En 1980, China alcanzó el récord de mil millones de habitantes. Parecía algo insólito, difícil de asimilar en un mundo que, todavía, andaba a paso humano. Han pasado cuarenta años y hoy el gigante asiático suma más de mil cuatrocientos millones, un cuarenta por ciento de crecimiento a pesar de la política del hijo único. Las consecuencias sociales, económicas y medioambientales de un aumento tan enorme todavía están por valorarse, pero sin duda afectan al resto del planeta. Una de las más conocidas es que masas de población rural se mudan a las ciudades para mejorar su calidad de vida. Y las urbes chinas crecen en idéntica proporción. Por eso, el Gobierno de allí pretende levantar de la nada 140 ciudades nuevas para alojar a las millones de familias que buscan un lugar donde instalarse a años luz del confort que disfrutan ahora.

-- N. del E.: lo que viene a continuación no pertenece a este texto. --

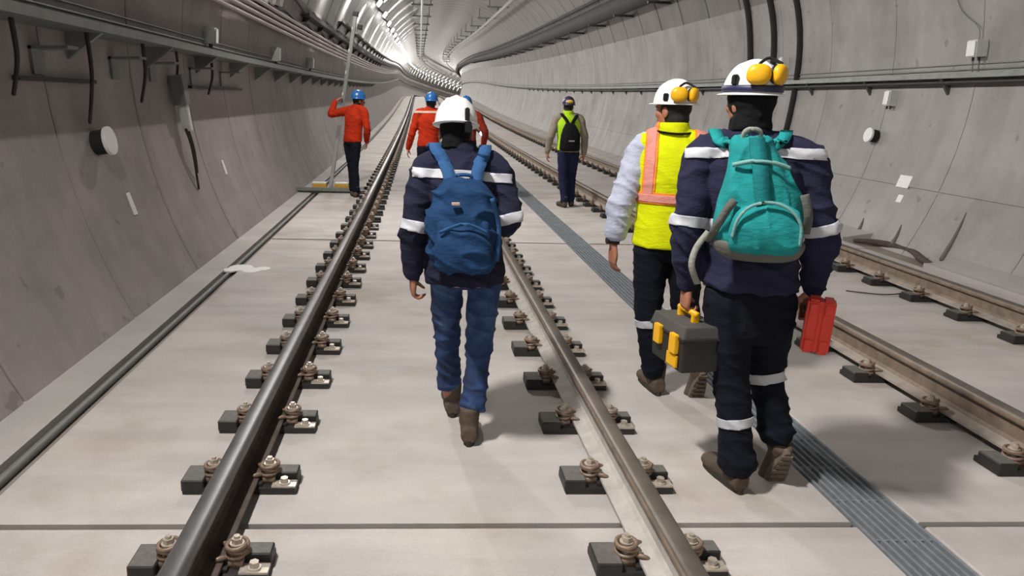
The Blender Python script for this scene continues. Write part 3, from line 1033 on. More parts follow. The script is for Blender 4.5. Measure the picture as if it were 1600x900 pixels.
def head_shape(bm, c, yaw, pitch=0.0, s=1.0):
    """yaw: turn to the left (counter-clockwise from above); the face looks along +y at yaw 0"""
    R = Matrix.Translation(Vector(c)) @ rotz(yaw) @ Matrix.Rotation(pitch, 4, 'X') @ Matrix.Scale(s, 4)
    def bl(p, r): ball(bm, R @ Vector(p), [q * s for q in r], R.to_3x3().normalized().to_4x4(), 20)
    def lb(pts, rad): limb(bm, [R @ Vector(p) for p in pts], [r * s for r in rad], 10, 4)
    bl((0, -0.012, 0.030), (0.075, 0.094, 0.083))
    bl((0, 0.030, -0.035), (0.060, 0.063, 0.076))
    bl((0, 0.045, -0.080), (0.040, 0.046, 0.034))
    lb([(0, 0.088, 0.012), (0, 0.100, -0.012), (0, 0.108, -0.030)], [0.009, 0.011, 0.014])
    lb([(-0.042, 0.082, 0.020), (0, 0.092, 0.022), (0.042, 0.082, 0.020)], [0.011, 0.012, 0.011])
    lb([(-0.022, 0.088, -0.056), (0, 0.095, -0.054), (0.022, 0.088, -0.056)], [0.006, 0.008, 0.006])
    lb([(-0.020, 0.086, -0.066), (0, 0.092, -0.067), (0.020, 0.086, -0.066)], [0.006, 0.008, 0.006])
    for q in (-1, 1):
        bl((q * 0.046, 0.055, -0.02), (0.022, 0.026, 0.024))
        bl((q * 0.078, -0.012, -0.012), (0.011, 0.022, 0.033))
    return R

def hand_shape(bm, wrist, d, nrm, thumb, s=1.0, curl=0.5, spread=0.12):
    """wrist point, pointing direction, palm normal, thumb-side direction"""
    d = Vector(d).normalized()
    nrm = Vector(nrm); nrm = (nrm - d * nrm.dot(d)).normalized()
    t = d.cross(nrm)
    if t.dot(Vector(thumb)) < 0: t = -t
    w = Vector(wrist)
    P = lambda a, b, c: w + (d * a + t * b + nrm * c) * s
    for b0, b1 in ((0.012, 0.030), (0.006, 0.011), (-0.006, -0.010), (-0.012, -0.030)):
        limb(bm, [P(-0.01, b0, 0), P(0.045, b1 * 0.95, 0.002), P(0.088, b1, 0)], [0.016 * s, 0.0155 * s, 0.0115 * s], 10, 4)
    ball(bm, P(0.045, 0.020, 0.010), (0.024 * s, 0.024 * s, 0.018 * s))
    for b, L, cu in ((0.030, 0.070, 0.85), (0.0105, 0.079, 1.0), (-0.010, 0.073, 1.08), (-0.029, 0.057, 1.2)):
        p = P(0.088, b, 0)
        pts = [p]
        a = 0.12 + curl * cu * 0.5
        sp = spread * b / 0.03
        for frac, extra in ((0.46, 0.0), (0.30, 0.75), (0.24, 0.6)):
            a += curl * cu * extra
            dirv = (d * math.cos(a) + nrm * math.sin(a) + t * sp * math.cos(a)).normalized()
            pts.append(pts[-1] + dirv * L * frac * s)
        limb(bm, pts, [0.0092 * s, 0.0088 * s, 0.0080 * s, 0.0068 * s], 9, 3)
    a = 0.35 + curl * 0.3
    b0 = P(0.018, 0.026, 0.004)
    b1 = b0 + (d * 0.68 + t * 0.62 + nrm * 0.35).normalized() * 0.042 * s
    b2 = b1 + (d * 0.88 + t * 0.22 + nrm * (0.25 + curl * 0.5)).normalized() * 0.034 * s
    b3 = b2 + (d * 0.92 - t * 0.05 + nrm * (0.25 + curl * 0.7)).normalized() * 0.026 * s
    limb(bm, [b0, b1, b2, b3], [0.0145 * s, 0.0115 * s, 0.0100 * s, 0.0080 * s], 9, 3)

def torso_secs(J, k, hem=None, top=True):
    """k: thickness added over the body"""
    yaw = J['yaw']
    u = rotz(yaw) @ V(1, 0, 0); v = rotz(yaw) @ V(0, 1, 0)
    pel, ch, nk = Vector(J['pelvis']), Vector(J['chest']), Vector(J['neck'])
    w = J.get('w', 1.0)
    out = []
    if hem is not None:
        out.append((V(pel.x, pel.y, hem), u, (0.158 + k) * w, v, 0.108 + k))
    out += [(pel, u, (0.160 + k) * w, v, 0.112 + k),
            (pel.lerp(ch, 0.45), u, (0.148 + k) * w, v, 0.104 + k),
            (pel.lerp(ch, 0.8), u, (0.165 + k) * w, v, 0.112 + k),
            (ch, u, (0.172 + k) * w, v, 0.110 + k),
            (ch.lerp(nk, 0.55), u, (0.150 + k * 0.8) * w, v, 0.088 + k)]
    if top:
        out += [(ch.lerp(nk, 0.85), u, 0.090 + k * 0.6, v, 0.070 + k * 0.7), (nk, u, 0.062 + k * 0.5, v, 0.062 + k * 0.5)]
    return out

def arm_pts(J, S):
    sh, el, wr = Vector(J['sh' + S]), Vector(J['el' + S]), Vector(J['wr' + S])
    nk = Vector(J['neck'])
    inner = sh.lerp(nk, 0.55) + V(0, 0, -0.01)
    return [inner, sh, sh.lerp(el, 0.5), el, el.lerp(wr, 0.5), wr]

def body(J, parent, vox, mat):
    HS = J.get('hs', 0.92)
    bm = bmesh.new()
    loft(bm, torso_secs(J, -0.012, J['pelvis'][2] - 0.08), 24, 4)
    h = Vector(J['head'])
    R = head_shape(bm, h, J.get('hyaw', 0), J.get('hpitch', 0), HS)
    limb(bm, [R @ V(0, -0.015, -0.05), Vector(J['neck']), Vector(J['chest']).lerp(Vector(J['neck']), 0.6)], [0.052, 0.055, 0.07], 14, 4)
    for S in 'LR':
        p = arm_pts(J, S)
        limb(bm, p, [0.05, 0.052, 0.044, 0.037, 0.036, 0.026], 12, 4)
        hn = J['hand' + S]
        hand_shape(bm, p[-1] + Vector(hn[0]).normalized() * 0.015, hn[0], hn[1], hn[2], 1.0, hn[3])
        hp, kn, an = Vector(J['hip' + S]), Vector(J['kn' + S]), Vector(J['an' + S])
        limb(bm, [hp + V(0, 0, 0.04), hp.lerp(kn, 0.5), kn, kn.lerp(an, 0.35), an], [0.080, 0.066, 0.048, 0.048, 0.034], 14, 4)
        td = Vector(J['toe' + S][0]).normalized()
        limb(bm, [an - td * 0.01 + V(0, 0, -0.01), an + td * 0.05 + V(0, 0, -0.045)], [0.028, 0.020], 10, 4)
    me = union(bm, vox, 2)
    o = link_mesh('body', me, mat, parent, True)
    for q in (-1, 1):
        b2 = bmesh.new()
        ball(b2, R @ V(q * 0.030, 0.080, 0.002), 0.0125, seg=12)
        ball(b2, R @ V(q * 0.030, 0.0895, 0.002), 0.0055, seg=10)
        obj('eye', b2, M['eye'], o, True)
    return o, R

def jacket(J, parent, vox, mat, k=0.016, hem=None, amp=0.006, name='jacket', collar=0.05, arm=(0.075, 0.078, 0.066, 0.060, 0.056, 0.047), seed=0, flare=0.0, cuff=0.0):
    bm = bmesh.new()
    secs = torso_secs(J, k, hem)
    secs = [(s_[0], s_[1], s_[2] + f_, s_[3], s_[4] + f_ * 0.7) for s_, f_ in zip(secs, [flare, flare, flare * 0.6] + [0] * 9)]
    loft(bm, secs, 28, 5)
    nk = Vector(J['neck'])
    limb(bm, [nk + V(0, 0.0, -0.05), nk + V(0, 0.006, collar)], [0.083, 0.072], 18, 4, False)
    for S in 'LR':
        p = arm_pts(J, S)
        p[-1] = p[-1] + (p[-2] - p[-1]).normalized() * cuff
        limb(bm, p, list(arm), 14, 5, True)
    me = union(bm, vox, 5)
    if amp:
        foc = [(Vector(J['el' + S]), 0.16, 1.0) for S in 'LR']
        wrinkle(me, amp, (6, 6, 13), seed, foc)
    return link_mesh(name, me, mat, parent, True)

def trousers(J, parent, vox, mat, k=0.016, top=None, amp=0.006, leg=(0.098, 0.086, 0.072, 0.068, 0.066, 0.070), seed=0, crotch=0.07, cuff=0.012):
    bm = bmesh.new()
    yaw = J['yaw']
    u = rotz(yaw) @ V(1, 0, 0); v = rotz(yaw) @ V(0, 1, 0)
    pel = Vector(J['pelvis'])
    tz = top if top is not None else pel.z + 0.12
    loft(bm, [(V(pel.x, pel.y, tz), u, 0.155 + k, v, 0.108 + k), (pel, u, 0.160 + k, v, 0.116 + k), (pel + V(0, 0, -crotch), u, 0.150 + k, v, 0.104 + k), (pel + V(0, 0, -crotch - 0.05), u, 0.110, v, 0.07)], 26, 4)
    for S in 'LR':
        hp, kn, an = Vector(J['hip' + S]), Vector(J['kn' + S]), Vector(J['an' + S])
        dn = (an - kn).normalized()
        limb(bm, [hp + V(0, 0, -0.01), hp.lerp(kn, 0.5), kn, kn.lerp(an, 0.45), kn.lerp(an, 0.8), an - dn * cuff], list(leg), 16, 5, True)
    me = union(bm, vox, 5)
    if amp:
        foc = [(Vector(J['kn' + S]), 0.15, 0.7) for S in 'LR'] + [(Vector(J['an' + S]), 0.16, 1.3) for S in 'LR']
        wrinkle(me, amp, (6, 6, 15), seed, foc)
    return link_mesh('trousers', me, mat, parent, True)

def shoe(parent, ballpos, yaw, pitch, mat, sole_mat, s=1.0, vox=0.008):
    """ballpos: point on the ground under the ball of the foot; pitch lifts the heel"""
    R = Matrix.Translation(Vector(ballpos)) @ rotz(yaw) @ Matrix.Rotation(-pitch, 4, 'X') @ Matrix.Translation(V(0, -0.19 * s, 0)) @ Matrix.Scale(s, 4)
    bm = bmesh.new()
    X, Y = V(1, 0, 0), V(0, 1, 0)
    Z = V(0, 0, 1)
    secs = [(V(0, -0.008, 0.055), X, 0.033, Z, 0.038), (V(0, 0.010, 0.058), X, 0.042, Z, 0.050), (V(0, 0.07, 0.062), X, 0.040, Z, 0.050), (V(0, 0.14, 0.055), X, 0.044, Z, 0.044), (V(0, 0.21, 0.045), X, 0.052, Z, 0.038), (V(0, 0.26, 0.042), X, 0.047, Z, 0.032), (V(0, 0.283, 0.038), X, 0.030, Z, 0.020)]
    loft(bm, secs, 20, 4, 2.3)
    limb(bm, [V(0, 0.048, 0.06), V(0, 0.046, 0.11), V(0, 0.042, 0.19)], [0.044, 0.047, 0.049], 16, 4, False)
    me = union(bm, vox, 3)
    me.transform(R)
    o = link_mesh('shoe', me, mat, parent, True)
    bm = bmesh.new()
    out = []
    for i in range(28):
        a = 2 * math.pi * i / 28
        y = 0.138 + 0.150 * math.cos(a)
        wd = 0.041 + 0.012 * math.cos(a - 0.4)
        x = wd * math.copysign(abs(math.sin(a)) ** 0.7, math.sin(a))
        out.append((x, y))
    lo = [bm.verts.new((x, y, 0.0 + (0.004 if 0.09 < y < 0.12 else 0))) for x, y in out]
    hi = [bm.verts.new((x * 1.02, y, 0.030)) for x, y in out]
    bm.faces.new(lo[::-1]); bm.faces.new(hi)
    for i in range(28):
        bm.faces.new((lo[i], lo[(i + 1) % 28], hi[(i + 1) % 28], hi[i]))
    for yy in ([0.012 + 0.034 * q for q in range(8)] if pitch else []):
        box(bm, (0, yy, -0.002), (0.048 if yy < 0.1 or yy > 0.23 else 0.066, 0.018, 0.010))
    bm.transform(R)
    obj('sole', bm, sole_mat, o)
    # laces and tongue
    bm = bmesh.new()
    for q in range(4):
        yy = 0.10 + 0.028 * q
        limb(bm, [V(-0.025, yy, 0.098 - q * 0.006), V(0, yy + 0.008, 0.112 - q * 0.008), V(0.025, yy, 0.098 - q * 0.006)], [0.003] * 3, 6, 3)
    bm.transform(R)
    obj('laces', bm, M['black'], o, True)
    return o

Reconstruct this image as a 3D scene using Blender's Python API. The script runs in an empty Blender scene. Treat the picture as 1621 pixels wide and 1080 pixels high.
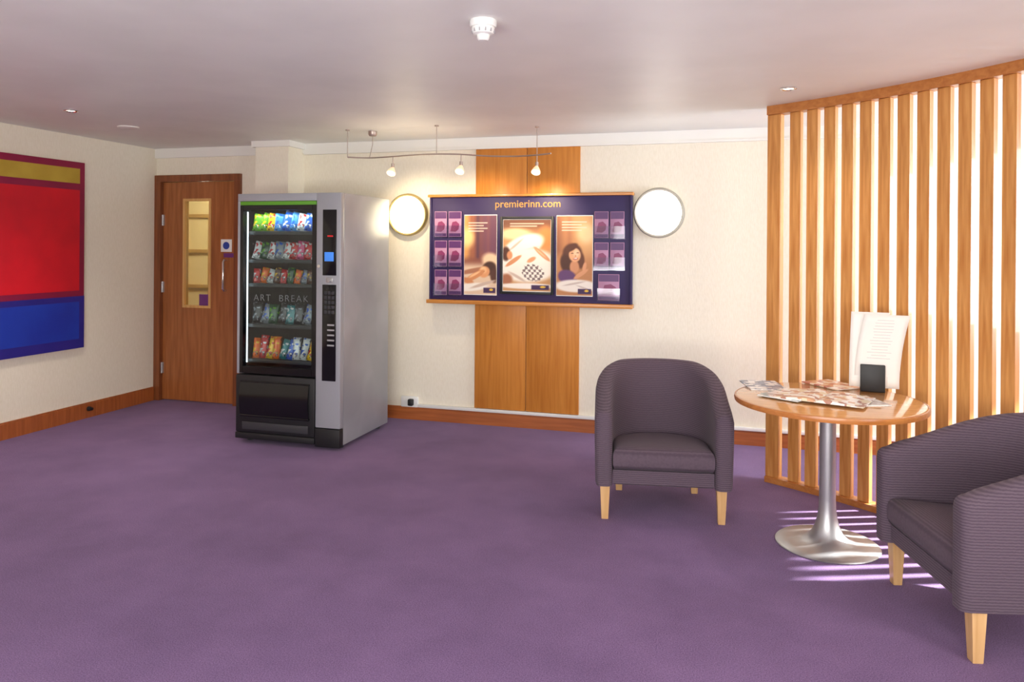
import bpy, bmesh, math, random
from mathutils import Vector, Matrix
random.seed(4)
SC=bpy.context.scene; COL=SC.collection
R=math.radians
# ------------------------------------------------------------------ camera
F=1180.0; CX=810.5; HY=390.0; CAMZ=1.45
YAW=R(16.07); ROLL=R(0.4)
fw=Vector((-math.sin(YAW),math.cos(YAW),0)); rt=Vector((math.cos(YAW),math.sin(YAW),0)); up=Vector((0,0,1))
C0=Vector((0,0,CAMZ))
cam=bpy.data.cameras.new('camera'); co=bpy.data.objects.new('camera',cam); COL.objects.link(co)
rc=rt*math.cos(ROLL)+up*math.sin(ROLL); uc=up*math.cos(ROLL)-rt*math.sin(ROLL)
M=Matrix((rc,uc,-fw)).transposed().to_4x4(); M.translation=C0
co.matrix_world=M
cam.sensor_width=36; cam.lens=36*F/1621; cam.shift_y=-(540-HY)/1621; cam.clip_start=0.05
SC.camera=co
def ray(px,py):
    x=px-CX; y=py-HY
    xl=x*math.cos(ROLL)+y*math.sin(ROLL); yl=-x*math.sin(ROLL)+y*math.cos(ROLL)
    return fw+rt*(xl/F)-up*(yl/F)
def on_y(px,py,Y): d=ray(px,py); return C0+d*(Y/d.y)
def on_x(px,py,X): d=ray(px,py); return C0+d*(X/d.x)
def on_z(px,py,Z): d=ray(px,py); return C0+d*((Z-CAMZ)/d.z)
# ------------------------------------------------------------------ materials
def lin(c):
    r=[]
    for v in c[:3]:
        v=v/255.0
        r.append(v/12.92 if v<=.04045 else ((v+.055)/1.055)**2.4)
    return (r[0],r[1],r[2],1)
def mat(name,c,rough=.6,metal=0,emit=None,es=0,coat=0,spec=None):
    m=bpy.data.materials.new(name); m.use_nodes=True
    b=m.node_tree.nodes['Principled BSDF']
    b.inputs['Base Color'].default_value=lin(c); b.inputs['Roughness'].default_value=rough
    b.inputs['Metallic'].default_value=metal
    if coat: b.inputs['Coat Weight'].default_value=coat
    if spec is not None: b.inputs['Specular IOR Level'].default_value=spec
    if emit: b.inputs['Emission Color'].default_value=lin(emit); b.inputs['Emission Strength'].default_value=es
    return m
def noisy(m,c1,c2,scale=(1,1,1),ns=5,detail=4,bump=0,bs=None,lo=.35,hi=.65,dist=0.0,bdist=.01):
    nt=m.node_tree; N=nt.nodes; L=nt.links; b=N['Principled BSDF']
    tc=N.new('ShaderNodeTexCoord'); mp=N.new('ShaderNodeMapping'); mp.inputs['Scale'].default_value=scale
    L.new(tc.outputs['Object'],mp.inputs['Vector'])
    n=N.new('ShaderNodeTexNoise'); n.inputs['Scale'].default_value=ns; n.inputs['Detail'].default_value=detail
    n.inputs['Distortion'].default_value=dist
    L.new(mp.outputs[0],n.inputs['Vector'])
    cr=N.new('ShaderNodeValToRGB'); cr.color_ramp.elements[0].position=lo; cr.color_ramp.elements[1].position=hi
    cr.color_ramp.elements[0].color=lin(c1); cr.color_ramp.elements[1].color=lin(c2)
    L.new(n.outputs['Fac'],cr.inputs[0]); L.new(cr.outputs[0],b.inputs['Base Color'])
    if bump:
        n2=n
        if bs:
            n2=N.new('ShaderNodeTexNoise'); n2.inputs['Scale'].default_value=bs; n2.inputs['Detail'].default_value=2
            L.new(mp.outputs[0],n2.inputs['Vector'])
        bp=N.new('ShaderNodeBump'); bp.inputs['Strength'].default_value=bump; bp.inputs['Distance'].default_value=bdist
        L.new(n2.outputs['Fac'],bp.inputs['Height']); L.new(bp.outputs[0],b.inputs['Normal'])
    return m
def wood(name,c1,c2,rough=.4,vert=True,coat=.2,ns=3):
    m=mat(name,c1,rough,coat=coat)
    sc=(14,14,.9) if vert else (.9,14,14)
    return noisy(m,c1,c2,sc,ns,5,dist=.4,lo=.3,hi=.7)
M_wall=noisy(mat('cream_woven_wallcovering',(238,228,203),.8),(233,225,205),(240,233,215),(40,40,9),3,3,bump=.22,lo=.3,hi=.7,bdist=.003)
M_ceil=noisy(mat('ceiling_paint',(226,219,216),.5),(230,230,225),(237,237,232),(1,1,1),2,3)
M_white=mat('white_paint',(236,234,227),.5)
M_wplastic=mat('white_plastic',(232,232,228),.35)
M_carpet=mat('purple_carpet',(118,88,140),.95,spec=.1)
def carpet(m):
    nt=m.node_tree; N=nt.nodes; L=nt.links; b=N['Principled BSDF']
    b.inputs['Sheen Weight'].default_value=.08
    tc=N.new('ShaderNodeTexCoord')
    n=N.new('ShaderNodeTexNoise'); n.inputs['Scale'].default_value=210; n.inputs['Detail'].default_value=4; n.inputs['Roughness'].default_value=.8
    n2=N.new('ShaderNodeTexNoise'); n2.inputs['Scale'].default_value=1.8; n2.inputs['Detail'].default_value=8; n2.inputs['Roughness'].default_value=.62
    L.new(tc.outputs['Object'],n.inputs['Vector']); L.new(tc.outputs['Object'],n2.inputs['Vector'])
    cr=N.new('ShaderNodeValToRGB'); cr.color_ramp.elements[0].position=.34; cr.color_ramp.elements[1].position=.68
    cr.color_ramp.elements[0].color=lin((88,66,106)); cr.color_ramp.elements[1].color=lin((156,124,170))
    c2=N.new('ShaderNodeValToRGB'); c2.color_ramp.elements[0].position=.34; c2.color_ramp.elements[1].position=.66
    c2.color_ramp.elements[0].color=(.76,.75,.78,1); c2.color_ramp.elements[1].color=(1,1,1,1)
    mx=N.new('ShaderNodeMix'); mx.data_type='RGBA'; mx.blend_type='MULTIPLY'; mx.inputs[0].default_value=1
    L.new(n.outputs['Fac'],cr.inputs[0]); L.new(n2.outputs['Fac'],c2.inputs[0])
    L.new(cr.outputs[0],mx.inputs[6]); L.new(c2.outputs[0],mx.inputs[7]); L.new(mx.outputs[2],b.inputs['Base Color'])
    bp=N.new('ShaderNodeBump'); bp.inputs['Strength'].default_value=.15; bp.inputs['Distance'].default_value=.002
    L.new(n.outputs['Fac'],bp.inputs['Height']); L.new(bp.outputs[0],b.inputs['Normal'])
carpet(M_carpet)
M_door=wood('reddish_door_veneer',(142,80,36),(172,104,54))
M_frame=wood('dark_door_frame',(112,58,28),(140,78,40))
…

Desde la vieja Europa, este tipo de noticias nos resultan incomprensibles. ¿Cuándo fue la última vez que se creó una ciudad nueva en nuestro continente? En España, probablemente en tiempos de Carlos III, cuando se crearon aquellas nuevas poblaciones con colonos alemanes. La noticia nos lleva a cuestionar, de nuevo, ese afán por seguir creciendo hasta el infinito como motor de mejora económica y social. India va detrás. De aquellos setecientos millones de habitantes de 1980 ha pasado a duplicar población, igualando la de China.
Es un país más pobre, pero no tardará en proyectar ciudades nuevas que exigen materias primas costosas y escasas que provocan falta de suministros para el resto del mundo. La presión humana sobre el planeta es mayor que nunca y eso solo puede conducir a la sobreexplotación de recursos, desertificación y contaminación.